No inferno familiar strindbergiano, a misoginia é tanta que sequer se cogitou a possibilidade de a esposa descobrir tal arma. A doideira nasce literalmente da cabeça do Capitão, que mesmo com tanta ciência fornece ao inimigo a chave de sua possível destruição.
O papel-título é interpretado pelo argentino Héctor Altério (sem sotaque portenho) e a gelada Laura de Mayrata O’Wisiedo é arrepiante.

A situação literalmente pega fogo em El Pelicano (1907), que também foi teletreatalizada pela TV Espanhola em 1981.
Strindberg cria outra mãe bruaca, desta vez ironicamente aludindo à lenda que dizia que a pelicana alimentava seus filhotes com seu próprio sangue.

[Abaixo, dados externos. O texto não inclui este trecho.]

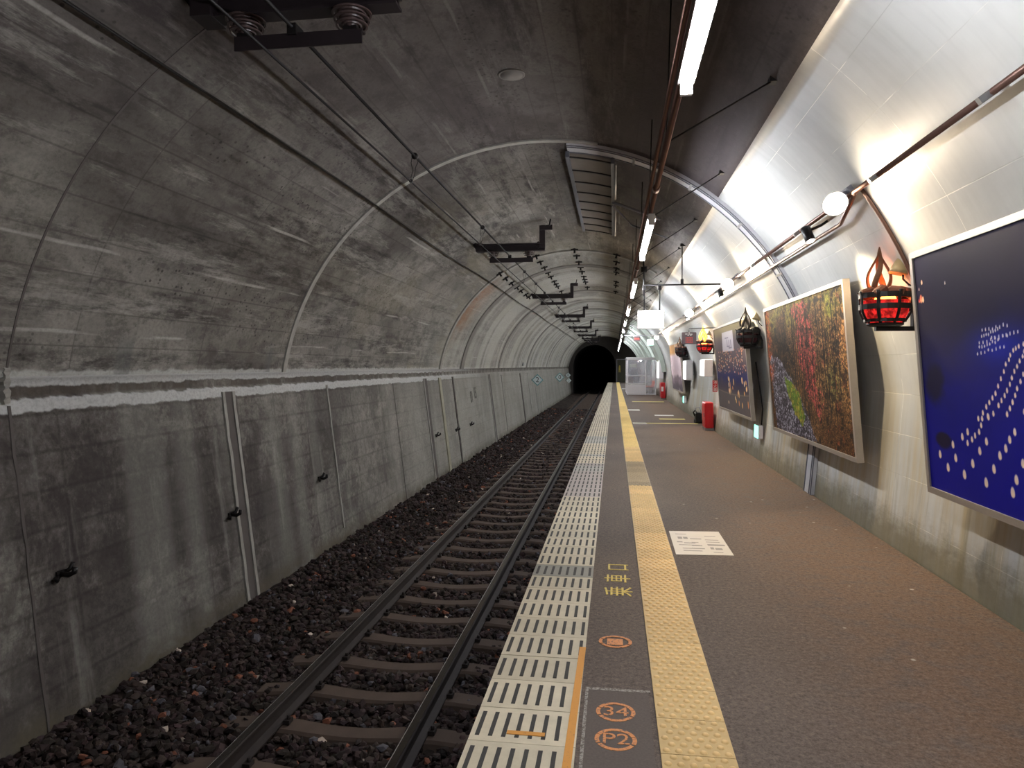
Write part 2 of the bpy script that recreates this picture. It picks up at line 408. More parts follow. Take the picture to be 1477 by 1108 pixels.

A mãe sueca sugou sangue e finanças do recém-falecido marido e impôs criação austera de quase passar fome e frio ao casal de filhos. Como se não bastasse, mantém relação libidinosa demais com o genro.
Resultado típico dum tema que não adere perfeitamente à forma dramática escolhida – Strinddberg, Tchecov e Ibsen são 3 termômetros da crise do drama burguês da virada do século XIX pro XX – a ação d’El Pelicano irrompe numa tacada só, depois de represada por anos. A erupção literal na sala de estar é à que assistimos. Fica um pouco postiço e alguns problemas se dataram nesse século que nos separa da gritaria inicial nos palcos. Mas ainda serve pra mostrar a fonte vulcânica de muito teatro e até de cine e TV psicológicos.